Other ventures proposed

It is this kind of persistence that drives the young Smith to turn up other stones of opportunity such as his intended sports arena he is proposing to the Nation’s council.

The sight that he is looking at is where the Clover Leaf Pivot Fields are located some 2 miles southwest of the Nation’s administration building.

Smith has had 2 meetings with the council in 2014 and has a revised plan that may address some of the concerns of the tribal council. “We are asking for a long-term lease-that is all we are asking for” said Smith.

In the fall 2014 meeting with the council, Smith was informed that the land in question for the sports arena was planned for the housing program of the Nation.

Now, Smith has the support of the engineering department program of Northern Arizona University to assess the viability of building the sport arena with the assistance of engineering majors to develop a plan for the sports arena and to conduct market surveys for the business venture.

Smith said that the town of Camp Verde had already approved a .01 tax years ago to support a similar venture but the completion has been placed on hold to see what the Yavapai-Apache Nation is going to do.

“Basically, it will be 4 softball fields back to back with portable fences that will come down to accommodate larger events such as concerts, biking events, and car shows,” envisions Smith.
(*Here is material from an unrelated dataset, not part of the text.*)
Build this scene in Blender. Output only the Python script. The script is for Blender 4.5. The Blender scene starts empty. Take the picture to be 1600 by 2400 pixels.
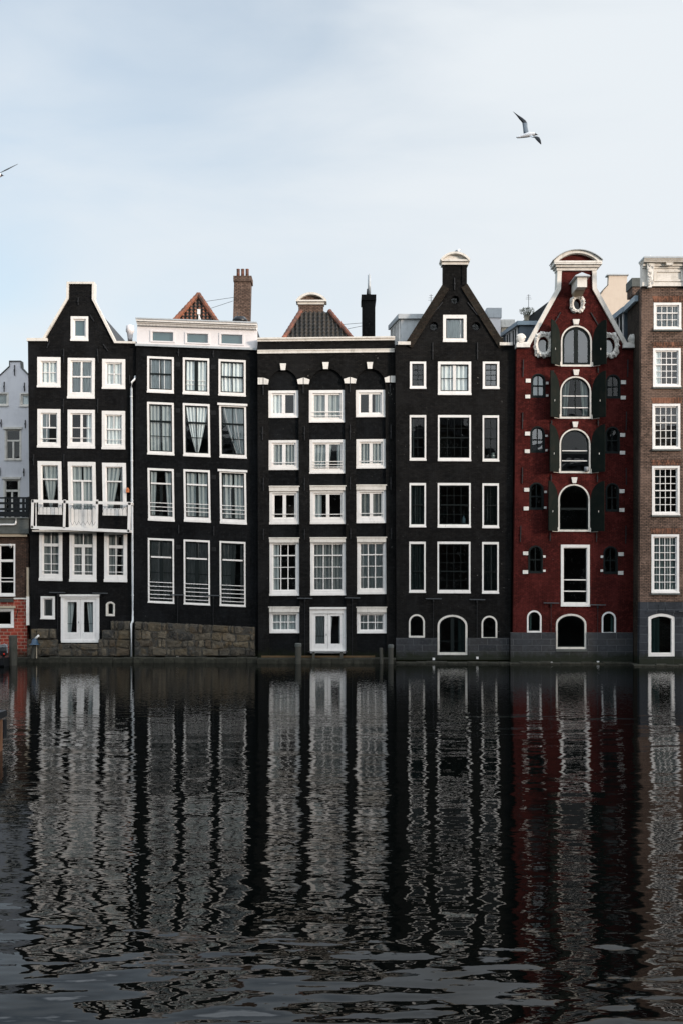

Along with that, a Go-kart track and 2 rodeo championship arenas that will host national events.


“By working closely with the Native American Softball Association and getting the sanctions together and let them know what we’re building and give them the road map,” said Smith. “These teams can get out of Phoenix because it is very expensive for them to lease the fields there. It’s too much for them and they can’t afford a better rate and still be competitive”.

Smith said there are hundreds of independent teams traveling the country and by holding the national qualifiers tournaments on the Nation’s lands, it would draw large attendances. “The tribe can go in and not only do they gain from the large paying crowds but get that indirect revenue (through taxes).”
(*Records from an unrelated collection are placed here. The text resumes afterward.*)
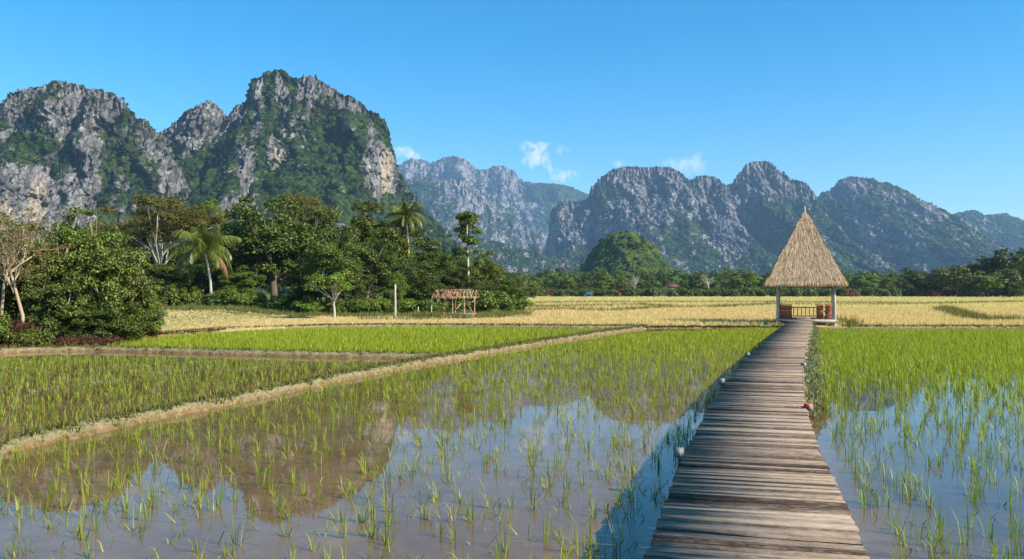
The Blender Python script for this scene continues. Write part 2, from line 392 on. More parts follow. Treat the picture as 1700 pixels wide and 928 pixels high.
greenv = np.clip(sstep(.45, .7, .5 + .5 * fbm(X / 9, Yg / 9, 0 * X, 44, 4)) * .2 + sstep(330, 380, Yg) + sstep(-14, -22, X) * sstep(0, 3, Yg - edgeY(X)) * .9
                 + sstep(63, 68, Yg) * sstep(-2, -6, X + (Yg - 66) * .05) + (Yg < 0), 0, 1) * dryv
obj('ground', mesh_np('ground', np.stack([X, Yg, Z], -1).reshape(-1, 3), grid_faces(len(xs), len(ys)), None, True,
    {'dry': dryv.ravel(), 'green': greenv.ravel()}), M['ground'], kind='structure')
wx = np.linspace(-120, 120, 241); wy = np.linspace(-40, 60, 101); WX, WY = np.meshgrid(wx, wy)
clr = sstep(-.3, .6, WX - np.interp(WY, [0, 21, 50], [1.2, 7.6, 18.8])) + .35 * sstep(26, 30, WY) * sstep(2, 6, WX)
obj('water', mesh_np('water', np.stack([WX, WY, 0 * WX], -1).reshape(-1, 3), grid_faces(241, 101), None, False, {'clear': np.clip(clr, 0, 1).ravel()}), M['water'], kind='structure')

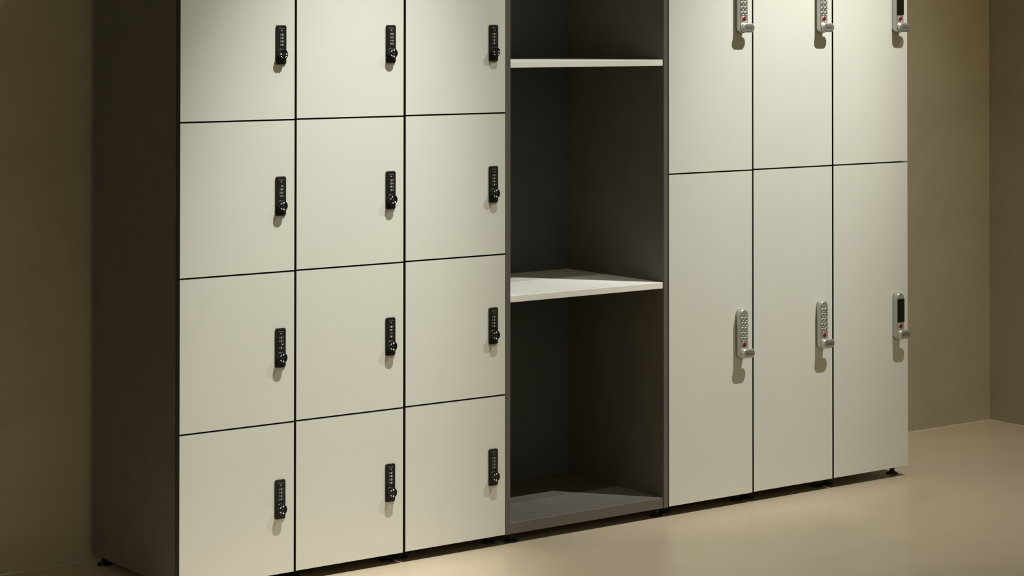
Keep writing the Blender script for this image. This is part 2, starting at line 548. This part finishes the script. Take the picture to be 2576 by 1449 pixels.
# two ceiling spots, each a tight core inside a wider spill from the same lamp
LA, LB = (.84, -.930, 3.44), (2.34, -1.13, 3.24)
spot('ceiling_or_fill_spot', LA, (.40, -.157, .9), 470, 26.0, 1., WARM)
spot('ceiling_spot_spill', LA, (.40, -.157, .9), 130, 50, 1., WARM)
spot('ceiling_or_fill_spot', LB, (1.882, .02, .9), 214, 27.0, 1., WARM)
spot('ceiling_spot_spill', LB, (1.882, .02, .9), 232, 70, 1., WARM)
spot('ceiling_or_fill_spot', (3.0, -1.3, 3.3), (2.98, .477, .95), 54, 44, 1., (1., .74, .40))  # added warm fill that lifts the right wall, not a known fixture
world = bpy.data.worlds.new('dim_room')
bpy.context.scene.world = world
world.use_nodes = True
bg = world.node_tree.nodes['Background']
bg.inputs['Color'].default_value = (1., .94, .68, 1)
bg.inputs['Strength'].default_value = .40

# the room beyond: a soft glow from the lit space in front, dim overhead
wn = world.node_tree
tc = wn.nodes.new('ShaderNodeTexCoord')
sx = wn.nodes.new('ShaderNodeSeparateXYZ')
rp = wn.nodes.new('ShaderNodeValToRGB')
rp.color_ramp.interpolation = 'EASE'
tint = (1.04, .94, .65)
stops = [(0., .05), (.10, .95), (.42, 1.), (.80, .22), (1., .12)]
rp.color_ramp.elements[0].position, rp.color_ramp.elements[1].position = 0., 1.
for p_, v_ in stops[1:-1]:
    rp.color_ramp.elements.new(p_)
for e_, (p_, v_) in zip(rp.color_ramp.elements, stops):
    e_.color = (tint[0] * v_, tint[1] * v_, tint[2] * v_, 1)
wn.links.new(tc.outputs['Generated'], sx.inputs[0])
wn.links.new(sx.outputs['Z'], rp.inputs['Fac'])
wn.links.new(rp.outputs['Color'], bg.inputs['Color'])

# ------------------------------------------------------------------ camera
cam = bpy.data.cameras.new('camera')
co = bpy.data.objects.new('camera', cam)
C.objects.link(co)
YAW, PITCH, ROLL, F, SY = .6375, .0141, .0006, 5523.04, -734.09
r = Vector((math.cos(YAW), -math.sin(YAW), 0)); f = Vector((math.sin(YAW), math.cos(YAW), 0)); u = Vector((0, 0, 1))
f2 = f * math.cos(PITCH) + u * math.sin(PITCH); u2 = u * math.cos(PITCH) - f * math.sin(PITCH)
r3 = r * math.cos(ROLL) + u2 * math.sin(ROLL); u3 = u2 * math.cos(ROLL) - r * math.sin(ROLL)
co.matrix_world = Matrix(((r3.x, u3.x, -f2.x, -2.4099), (r3.y, u3.y, -f2.y, -4.5440), (r3.z, u3.z, -f2.z, 1.3271), (0, 0, 0, 1)))
cam.sensor_fit = 'HORIZONTAL'
cam.sensor_width = 36
cam.lens = F / 2576 * 36
cam.shift_y = SY / 2576
cam.clip_start = .05
bpy.context.scene.camera = co

sc = bpy.context.scene
sc.view_settings.view_transform = 'Standard'
sc.view_settings.look = 'None'
sc.view_settings.exposure = 0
It’s an ambitious economic plan for Smith as he believes thousands will be drawn to the new sports arena that will feature 30/60-team tournaments. He mentioned the booking of hundreds of rooms with the Nation’s new hotel at the casino.
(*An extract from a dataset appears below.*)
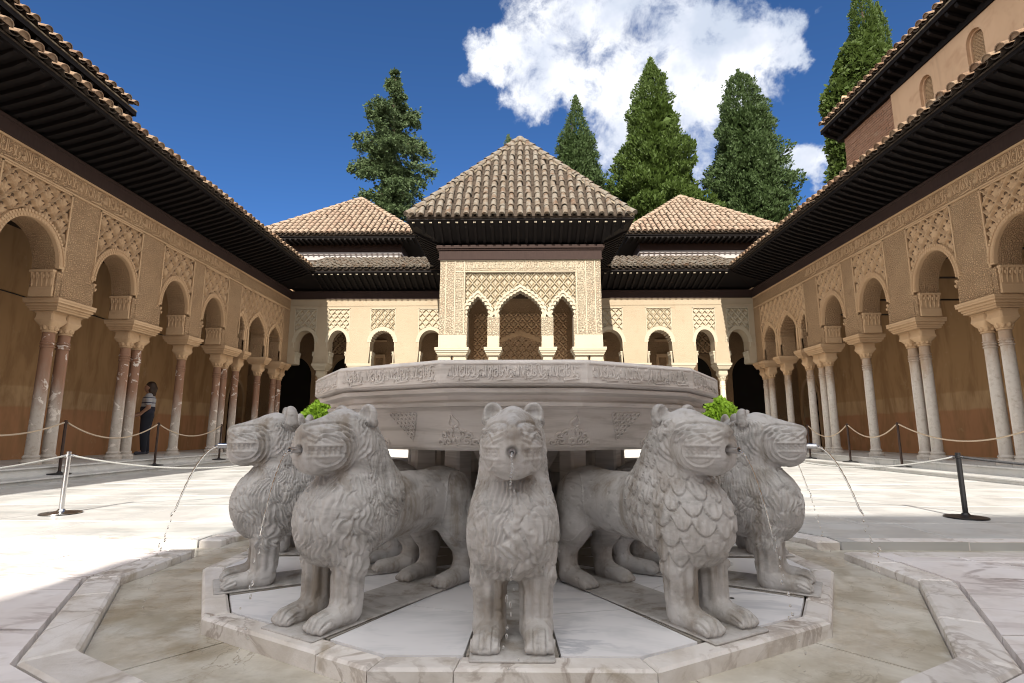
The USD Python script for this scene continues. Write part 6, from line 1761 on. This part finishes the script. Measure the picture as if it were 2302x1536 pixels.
def trimesh_arrays(m): return np.array(m.vertices), np.array(m.faces)
def rope(label, a, b, sag, m, r=.011):
    t = np.linspace(0, 1, 30)
    a, b = np.asarray(a, float), np.asarray(b, float)
    d = (b - a); d[2] = 0; d /= np.linalg.norm(d)
    a, b = a + d * .035, b - d * .035
    P = a + (b - a) * t[:, None]; P[:, 2] -= sag * (1 - (2 * t - 1) ** 2)
    o = a.copy()
    g = thing('barrier_rope', label, 'rope', o, group='barrier ropes round the court')
    obj('cord', tube(P - o, r, 8), m, g, smooth=True)
    obj('hook', tube([P[0] - o - d * .03, P[0] - o - d * .005 + np.array([0, 0, .006]), P[0] - o + d * .03], .007, 6), M['steel'], g, smooth=True)
    obj('hook', tube([P[-1] - o + d * .03, P[-1] - o + d * .005 + np.array([0, 0, .006]), P[-1] - o - d * .03], .007, 6), M['steel'], g, smooth=True)
ZS = .1275
LA = stanchion('polished steel stanchion standing alone on the white floor at the left', -4.29, 1.62, FL, .57, M['steel'], M['steel'], rim=M['black_metal'])
LB = stanchion('steel stanchion half hidden behind the front left lion', -2.45, 3.2, FL, .57, M['steel'], M['steel'])
LC = stanchion('steel stanchion past the left picture edge', -5.0, -.6, FL, .57, M['steel'], M['steel'])
rope('light rope from the lone steel stanchion to the lions on its right', LA, LB, .16, M['grey_rope'], .0085)
rope('light rope from the lone steel stanchion out of the picture at the left', LC, LA, .12, M['grey_rope'], .0085)
RA = stanchion('black stanchion standing alone on the pavement at the right', 3.95, 1.50, FL, .57, M['black_metal'], M['black_metal'])
RB = stanchion('black stanchion half hidden behind the far right lion', 2.75, 2.9, FL, .57, M['black_metal'], M['black_metal'])
RC = stanchion('black stanchion past the right picture edge', 5.0, -.2, FL, .57, M['black_metal'], M['black_metal'])
rope('grey rope from the lone black stanchion to the lion on its left', RA, RB, .13, M['grey_rope'], .0085)
rope('dark rope from the lone black stanchion out of the picture at the right', RA, RC, .06, M['dark_rope'], .011)
LS = [(-7.42, 2.9, 'dark stanchion on the left step past the picture edge'), (-7.42, 5.27, 'dark stanchion on the left step by the nearest pair of columns'), (-7.42, 7.57, 'dark stanchion on the left step just right of the person'), (-7.42, 9.95, 'dark stanchion on the left step, hidden behind the far left lion')]
p = [stanchion(l, x, y, ZS, .86, M['rust_metal'], M['black_metal'], r=.022, rb=.16) for x, y, l in LS]
rope('slack pale rope along the left columns, running out of the picture', p[0], p[1], .20, M['pale_rope'], .013)
rope('slack pale rope before the two nearest pairs of left columns', p[1], p[2], .26, M['pale_rope'], .013)
rope('slack pale rope past the single left column to the lion head', p[2], p[3], .24, M['pale_rope'], .013)
RS = [(7.42, 4.2, 'dark stanchion on the right step past the picture edge'), (7.42, 7.36, 'dark stanchion on the right step, nearest of the three in view'), (7.42, 9.03, 'dark stanchion on the right step, middle one of the three in view'), (7.42, 10.75, 'dark stanchion on the right step, farthest, beside the lion head')]
p = [stanchion(l, x, y, ZS, .86, M['rust_metal'], M['black_metal'], r=.022, rb=.16) for x, y, l in RS]
rope('long slack pale rope before the nearest right columns', p[0], p[1], .30, M['pale_rope'], .013)
rope('slack pale rope between the near and middle stanchions on the right step', p[1], p[2], .26, M['pale_rope'], .013)
rope('slack pale rope between the middle and far stanchions on the right step', p[2], p[3], .26, M['pale_rope'], .013)

# ---------------------------------------------------------------- the person in the left gallery
def body(joints, bones, step=.016):
    lo = np.min([np.array(p) - r for p, r in joints.values()], 0) - .04; hi = np.max([np.array(p) + r for p, r in joints.values()], 0) + .04
    ax = [np.arange(lo[i], hi[i], step) for i in range(3)]
    G = np.stack(np.meshgrid(*ax, indexing='ij'), -1)
    d = None
    for a, b in bones:
        (pa, ra), (pb, rb) = joints[a], joints[b]
        q = rcone(G, pa, pb, ra, rb)
        d = q if d is None else smin(d, q, .022)
    return surface_nets(d, lo, step)
def person():
    base = at(322, 1023, 10.0); t = (.262 - EYE[2]) / (base[2] - EYE[2]); b = np.array(EYE) + (base - np.array(EYE)) * t
    g = thing('person', 'person with brown hair in a striped T-shirt and dark trousers, standing behind the left columns', 'person', (b[0], b[1], .262), math.radians(-62))
    # local: x to the person's left, y backwards of the way they face (they look along -y)
    J = {'head': ((0, -.02, 1.60), .092), 'crown': ((0, .0, 1.63), .095), 'chin': ((0, -.055, 1.535), .05), 'nose': ((0, -.115, 1.585), .013), 'neck': ((0, .01, 1.46), .055), 'chest': ((0, 0, 1.30), .125), 'chestl': ((.10, 0, 1.31), .10), 'chestr': ((-.10, 0, 1.31), .10), 'waist': ((0, -.01, 1.08), .135), 'hipl': ((.08, 0, .93), .115), 'hipr': ((-.08, 0, .93), .115),
         'kl': ((.09, -.03, .50), .068), 'al': ((.09, .0, .09), .046), 'tl': ((.11, -.14, .035), .034), 'kr': ((-.09, -.01, .50), .068), 'ar': ((-.10, .04, .09), .046), 'tr': ((-.13, -.10, .035), .034),
         'shl': ((.185, .01, 1.39), .062), 'ell': ((.235, .03, 1.12), .044), 'wrl': ((.20, -.13, .95), .030), 'shr': ((-.185, .01, 1.39), .062), 'elr': ((-.245, .03, 1.12), .044), 'wrr': ((-.16, -.17, .98), .030), 'pml': ((.19, -.19, .93), .028), 'pmr': ((-.13, -.225, .97), .028), 'earl': ((.092, .0, 1.59), .022), 'earr': ((-.092, .0, 1.59), .022)}
    B = [('head', 'crown'), ('head', 'chin'), ('head', 'nose'), ('head', 'earl'), ('head', 'earr'), ('head', 'neck'), ('neck', 'chest'), ('chest', 'chestl'), ('chest', 'chestr'), ('chest', 'waist'), ('waist', 'hipl'), ('waist', 'hipr'), ('hipl', 'kl'), ('kl', 'al'), ('al', 'tl'), ('hipr', 'kr'), ('kr', 'ar'), ('ar', 'tr'), ('chestl', 'shl'), ('chestr', 'shr'), ('shl', 'ell'), ('ell', 'wrl'), ('shr', 'elr'), ('elr', 'wrr'), ('wrl', 'pml'), ('wrr', 'pmr'), ('neck', 'shl'), ('neck', 'shr')]
    for s, w in ((1, 'l'), (-1, 'r')):
        pm = np.array(J['pm' + w][0])
        for k in range(4):
            J[f'f{w}{k}a'] = (tuple(pm + np.array([(k - 1.5) * .017, -.028, -.005])), .0095); J[f'f{w}{k}b'] = (tuple(pm + np.array([(k - 1.5) * .019, -.062 + .006 * abs(k - 1.5), -.030])), .0085); J[f'f{w}{k}c'] = (tuple(pm + np.array([(k - 1.5) * .018, -.066 + .006 * abs(k - 1.5), -.058])), .008)
            B += [('pm' + w, f'f{w}{k}a'), (f'f{w}{k}a', f'f{w}{k}b'), (f'f{w}{k}b', f'f{w}{k}c')]
        J[f't{w}a'] = (tuple(pm + np.array([-s * .036, -.006, -.012])), .011); J[f't{w}b'] = (tuple(pm + np.array([-s * .046, -.040, -.030])), .009)
        B += [('pm' + w, f't{w}a'), (f't{w}a', f't{w}b')]
    obj('body', body(J, B), M['skin'], g, smooth=True)
    def grow(keys, d): return {k: (J[k][0], J[k][1] + d) for k in keys}
    sh = grow(['chest', 'chestl', 'chestr', 'waist', 'hipl', 'hipr', 'shl', 'shr'], .014); sh['slv_l'] = ((.222, .02, 1.22), .066); sh['slv_r'] = ((-.228, .02, 1.22), .066); sh['hipl'] = ((.07, 0, .99), .125); sh['hipr'] = ((-.07, 0, .99), .125)
    obj('t_shirt', body(sh, [('chest', 'chestl'), ('chest', 'chestr'), ('chest', 'waist'), ('waist', 'hipl'), ('waist', 'hipr'), ('hipl', 'hipr'), ('chestl', 'shl'), ('chestr', 'shr'), ('shl', 'slv_l'), ('shr', 'slv_r')]), M['shirt'], g, smooth=True)
    tr_ = grow(['hipl', 'hipr', 'kl', 'kr', 'al', 'ar'], .016)
    obj('trousers', body(tr_, [('hipl', 'hipr'), ('hipl', 'kl'), ('kl', 'al'), ('hipr', 'kr'), ('kr', 'ar')]), M['navy_cloth'], g, smooth=True)
    obj('shoe', body(grow(['al', 'tl'], .010) | {'al': ((.09, .015, .055), .05)}, [('al', 'tl')]), M['shoe'], g, smooth=True)
    obj('shoe', body(grow(['ar', 'tr'], .010) | {'ar': ((-.10, .055, .055), .05)}, [('ar', 'tr')]), M['shoe'], g, smooth=True)
    hj = {'a': ((0, .015, 1.655), .102), 'b': ((0, .05, 1.58), .095), 'c': ((.05, .05, 1.46), .06), 'd': ((-.05, .05, 1.46), .06), 'e': ((.085, .02, 1.54), .04), 'f': ((-.085, .02, 1.54), .04), 'h': ((0, .075, 1.44), .055)}
    obj('hair', body(hj, [('a', 'b'), ('b', 'c'), ('b', 'd'), ('a', 'e'), ('a', 'f'), ('e', 'c'), ('f', 'd'), ('b', 'h')]), M['hair'], g, smooth=True)
person()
Smith is the varsity softball coach for Camp Verde High School.


The other advantages of the sports arena is that the reclaimed water from the holding tanks that are located near the proposed area and from the Tunlii housing collection pond would be utilized to water the grass fields and other indigenous plants that will be planted around the sports fields. Smith said that by obligating the reclaimed water, the Nation would have one less thing to worry about.

Other benefits of the sports arena include employment for field groomers and groundskeepers that will tend to the grassy fields and indigenous plants that will require attention.

“We need new money in Verde Valley and by putting on these events, we will bring in new people,” said Smith. He is almost sure that the infusion of new capital into the new ventures proposed will increase the earning income of workers in the area and have impact the casino as larger crowds will come to the new sports arena.